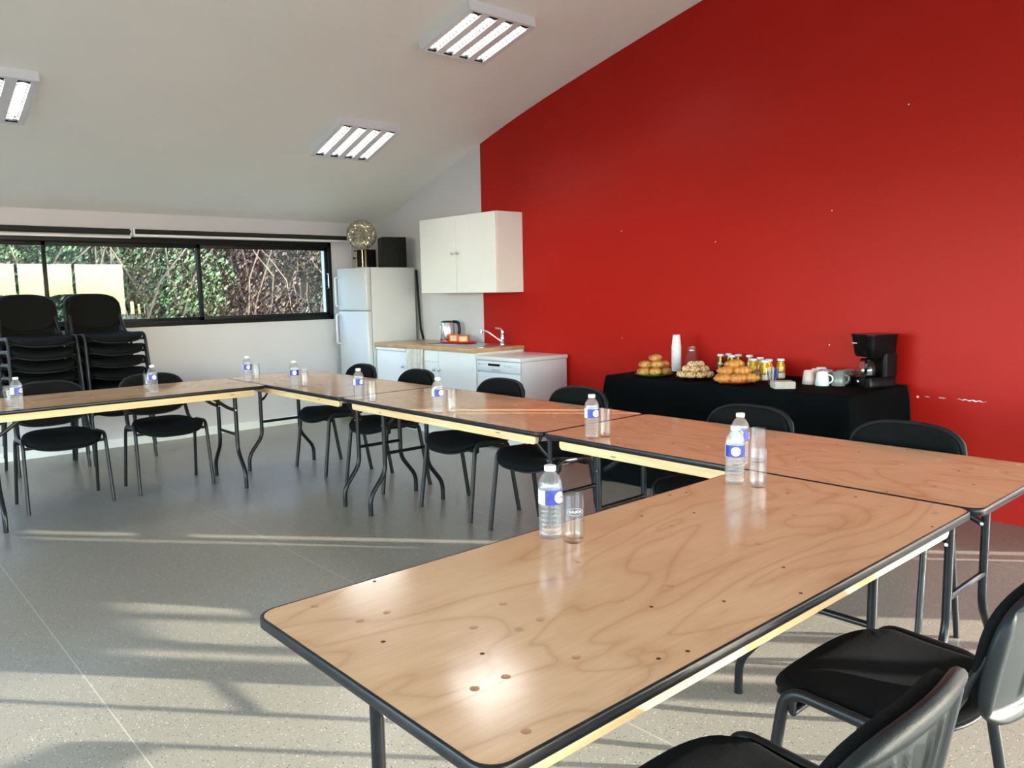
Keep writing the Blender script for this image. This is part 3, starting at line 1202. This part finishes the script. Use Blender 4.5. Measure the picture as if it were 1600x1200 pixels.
# fridge
t = thing('fridge_freezer', 'white two-door fridge freezer in the corner beside the window', 'fridge', (0, 6.315, 0))
bm = B()
box(bm, -.615, -.06, 0, .6, .03, 1.668, .006)
obj('body', bm, 'fridge_white', t)
for nm, z0, z1, h0, h1 in (('freezer_door', 1.217, 1.668, 1.26, 1.575), ('fridge_door', .05, 1.207, .85, 1.175)):
    bm = B()
    box(bm, -.68, -.62, .002, .598, z0, z1, .012, 3)
    d = obj(nm, bm, 'fridge_white', t)
    bm = B()
    tube(bm, fillet([(-.68, .565, h1), (-.725, .565, h1 - .005), (-.725, .565, h0 + .005), (-.68, .565, h0)], .015, 4), .013, 10)
    obj('handle', bm, 'fridge_white', d)
bm = B()
for y in (.05, .55):
    box(bm, -.55, -.12, y - .03, y + .03, 0, .03)
obj('feet', bm, 'blackmatt', t, False)
bm = B()
tube(bm, [(-.045, 6.305, 1.64), (-.04, 6.285, 1.3), (-.034, 6.268, 1.0), (-.024, 6.24, .883)], .012, 8)
tag(obj('dark_strand', bm, 'blackmatt'), 'thick black strip between the fridge and the white wall', 'cable')  # slim black tube drawn in the gap beside the fridge

t = thing('decorative_globe', 'gold openwork globe on a thin stem standing on the fridge', 'ornament', (-.50, 6.66, 1.668))
bm = B()
n = 520
for i in range(n):
    z = 1 - 2 * (i + .5) / n
    a = i * 2.399963
    d = Vector((math.sqrt(1 - z * z) * math.cos(a), math.sqrt(1 - z * z) * math.sin(a), z))
    u = d.orthogonal().normalized()
    w = d.cross(u)
    c = Vector((0, 0, .36)) + d * .158
    th = random.uniform(0, PI)
    u, w = u * math.cos(th) + w * math.sin(th), w * math.cos(th) - u * math.sin(th)
    rr = .0115
    ring = [c + (u * math.cos(2 * PI * k / 8) + w * math.sin(2 * PI * k / 8)) * rr + d * (.006 * math.cos(4 * PI * k / 8)) for k in range(8)]
    inn = [c + (p - c) * .55 + d * .003 for p in ring]
    A = [bm.verts.new(p) for p in ring]
    I = [bm.verts.new(p) for p in inn]
    for k in range(8):
        bm.faces.new((A[k], A[(k + 1) % 8], I[(k + 1) % 8], I[k]))
obj('globe', bm, 'gold', t)
bm = B()
tube(bm, [(0, 0, .012), (0, 0, .205)], .008, 10)
obj('stem', bm, 'gold', t)
bm = B()
box(bm, -.05, .05, -.06, .06, 0, .014, .003)
obj('base', bm, 'cork', t)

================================

Print the full listing exactly, dropping the pictures.

Keep writing the Blender script for this image. This is part 3, starting at line 1202. This part finishes the script. Use Blender 4.5. Measure the picture as if it were 1600x1200 pixels.
# fridge
t = thing('fridge_freezer', 'white two-door fridge freezer in the corner beside the window', 'fridge', (0, 6.315, 0))
bm = B()
box(bm, -.615, -.06, 0, .6, .03, 1.668, .006)
obj('body', bm, 'fridge_white', t)
for nm, z0, z1, h0, h1 in (('freezer_door', 1.217, 1.668, 1.26, 1.575), ('fridge_door', .05, 1.207, .85, 1.175)):
    bm = B()
    box(bm, -.68, -.62, .002, .598, z0, z1, .012, 3)
    d = obj(nm, bm, 'fridge_white', t)
    bm = B()
    tube(bm, fillet([(-.68, .565, h1), (-.725, .565, h1 - .005), (-.725, .565, h0 + .005), (-.68, .565, h0)], .015, 4), .013, 10)
    obj('handle', bm, 'fridge_white', d)
bm = B()
for y in (.05, .55):
    box(bm, -.55, -.12, y - .03, y + .03, 0, .03)
obj('feet', bm, 'blackmatt', t, False)
bm = B()
tube(bm, [(-.045, 6.305, 1.64), (-.04, 6.285, 1.3), (-.034, 6.268, 1.0), (-.024, 6.24, .883)], .012, 8)
tag(obj('dark_strand', bm, 'blackmatt'), 'thick black strip between the fridge and the white wall', 'cable')  # slim black tube drawn in the gap beside the fridge

t = thing('decorative_globe', 'gold openwork globe on a thin stem standing on the fridge', 'ornament', (-.50, 6.66, 1.668))
bm = B()
n = 520
for i in range(n):
    z = 1 - 2 * (i + .5) / n
    a = i * 2.399963
    d = Vector((math.sqrt(1 - z * z) * math.cos(a), math.sqrt(1 - z * z) * math.sin(a), z))
    u = d.orthogonal().normalized()
    w = d.cross(u)
    c = Vector((0, 0, .36)) + d * .158
    th = random.uniform(0, PI)
    u, w = u * math.cos(th) + w * math.sin(th), w * math.cos(th) - u * math.sin(th)
    rr = .0115
    ring = [c + (u * math.cos(2 * PI * k / 8) + w * math.sin(2 * PI * k / 8)) * rr + d * (.006 * math.cos(4 * PI * k / 8)) for k in range(8)]
    inn = [c + (p - c) * .55 + d * .003 for p in ring]
    A = [bm.verts.new(p) for p in ring]
    I = [bm.verts.new(p) for p in inn]
    for k in range(8):
        bm.faces.new((A[k], A[(k + 1) % 8], I[(k + 1) % 8], I[k]))
obj('globe', bm, 'gold', t)
bm = B()
tube(bm, [(0, 0, .012), (0, 0, .205)], .008, 10)
obj('stem', bm, 'gold', t)
bm = B()
box(bm, -.05, .05, -.06, .06, 0, .014, .003)
obj('base', bm, 'cork', t)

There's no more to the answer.